The President disclosed this while giving the opening remark at the annual Nigeria Bar Association’s (NBA) conference in Abuja themed, “Getting it Right: Charting the Course for Nigeria’s Nation-Building”.
The President said, “Can we continue to service external debts with 90% of our revenue? It is a path to destruction. It is not sustainable. We must make the very difficult changes that are necessary for our country to get up from slumber and be respected among the great nations of the world.”
Reforms will create short-term discomfort
The President alluded to making hard reforms to veer the country off that unsustainable path. He noted that these reforms might create short-term negative impacts on Nigerians but encouraged citizens to put future generations above short-term comfort.
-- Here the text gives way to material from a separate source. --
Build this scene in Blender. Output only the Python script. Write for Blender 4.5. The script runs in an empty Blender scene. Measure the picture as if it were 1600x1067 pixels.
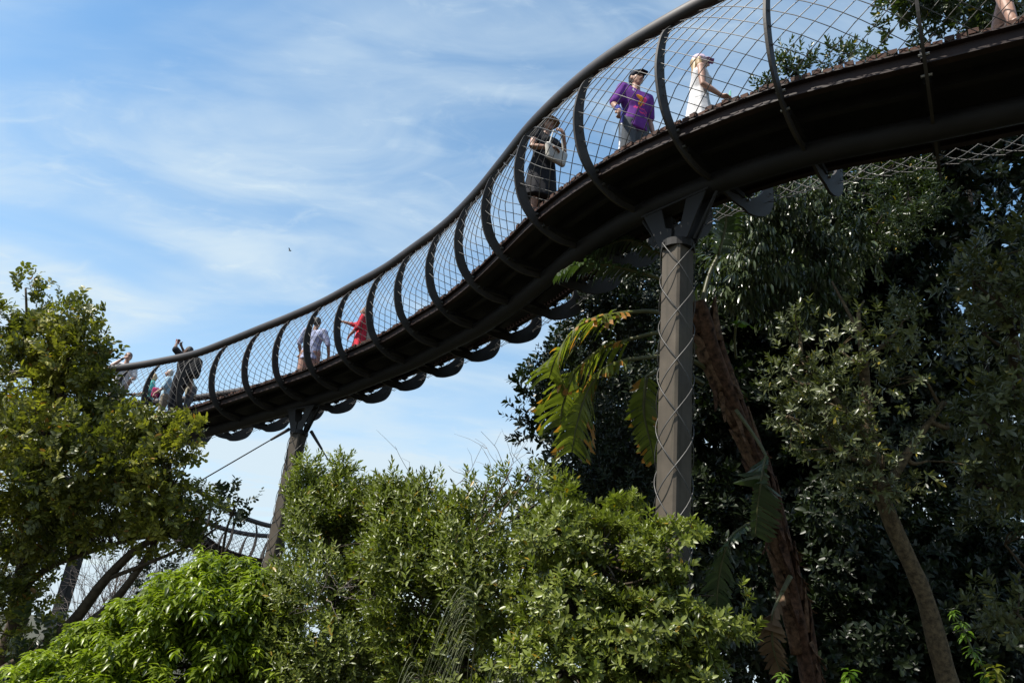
import bpy, bmesh, math, random
import numpy as np
from mathutils import Vector, Matrix

SC = bpy.context.scene
COL = SC.collection
R = math.radians
rng = np.random.default_rng(7)
random.seed(7)

# ------------------------------------------------------------------ camera
PITCH, ROLL, FPX = R(22), R(6), 1200.0
CAM = np.array([0, 0, 1.6])
Fv = np.array([0, math.cos(PITCH), math.sin(PITCH)])
u0 = np.array([0, -math.sin(PITCH), math.cos(PITCH)])
r0 = np.array([1.0, 0, 0])
Rv = math.cos(ROLL) * r0 + math.sin(ROLL) * u0
Uv = math.cos(ROLL) * u0 - math.sin(ROLL) * r0
cd = bpy.data.cameras.new('camera')
cam = bpy.data.objects.new('camera', cd)
COL.objects.link(cam)
cam.matrix_world = Matrix(((Rv[0], Uv[0], -Fv[0], CAM[0]), (Rv[1], Uv[1], -Fv[1], CAM[1]),
                           (Rv[2], Uv[2], -Fv[2], CAM[2]), (0, 0, 0, 1)))
cd.sensor_fit = 'HORIZONTAL'
cd.sensor_width = 36
cd.lens = 36 * FPX / 1600
cd.clip_end = 6000
SC.camera = cam

def at(px, py, d):
    """a point of the place, from where it stands in view and how far off it is"""
    return CAM + d * (Fv + (px - 800) / FPX * Rv - (py - 533.5) / FPX * Uv)

def proj(P):
    d = np.asarray(P) - CAM
    z = d @ Fv
    return 800 + FPX * (d @ Rv) / z, 533.5 - FPX * (d @ Uv) / z

# ------------------------------------------------------------------ light
SC.view_settings.view_transform = 'Standard'
SC.view_settings.look = 'None'
SC.view_settings.exposure = 0.78
SC.view_settings.gamma = 1
SUN_AZ, SUN_EL = R(-112), R(53)          # azimuth from +Y towards +X
sdir = Vector((math.sin(SUN_AZ) * math.cos(SUN_EL), math.cos(SUN_AZ) * math.cos(SUN_EL), math.sin(SUN_EL)))
sl = bpy.data.lights.new('sun', 'SUN')
sl.energy = 5.0
sl.angle = R(0.5)
sl.color = (1, 0.95, 0.86)
so = bpy.data.objects.new('sun', sl)
so.rotation_euler = sdir.to_track_quat('Z', 'Y').to_euler()
COL.objects.link(so)

W = bpy.data.worlds.new('World')
SC.world = W
W.use_nodes = True
nt = W.node_tree
for n in list(nt.nodes):
    nt.nodes.remove(n)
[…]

In his words, “We cannot have the country we desire without the reforms we have initiated. It is painful at the beginning, in the short and medium term, but we must do what we have to do to take this nation to its great destiny.”
“It is not about you, and it is not about me. It is about our generations yet unborn, for whom we must bequeath a great and prosperous country.”
What you should know
In the World Bank’s fiscal economic outlook for Nigeria in April 2023, the bank noted that Nigeria spent around 96% of its revenue on debt servicing in 2022 up from around 80% in 2021. This the bank says is unsustainable.
It said thus,
“The fiscal deficit was estimated at 5.0% of GDP in 2022, breaching the stipulated limit for a federal fiscal deficit of 3 percent. This has kept the public debt stock at over 38 percent of GDP and pushed the debt service to revenue ratio from 83.2 percent in 2021 to 96.3 percent in 2022.”
According to Nigeria’s Debt Management Office (DMO), in 2023 so far, Nigeria’s debt to revenue ratio stands at 73.5% which it says is beyond the recommended threshold of 50% and therefore unsustainable.
Beyond that, the DMO also recommends that the FG increase revenue from its projected N10 trillion in the 2023 budget to N15 trillion.
“Attaining a sustainable FGN debt service-to-revenue ratio would require an increase of FGN revenue from N10.49 trillion projected in 2023 budget to about N15.5 trillion,” it said.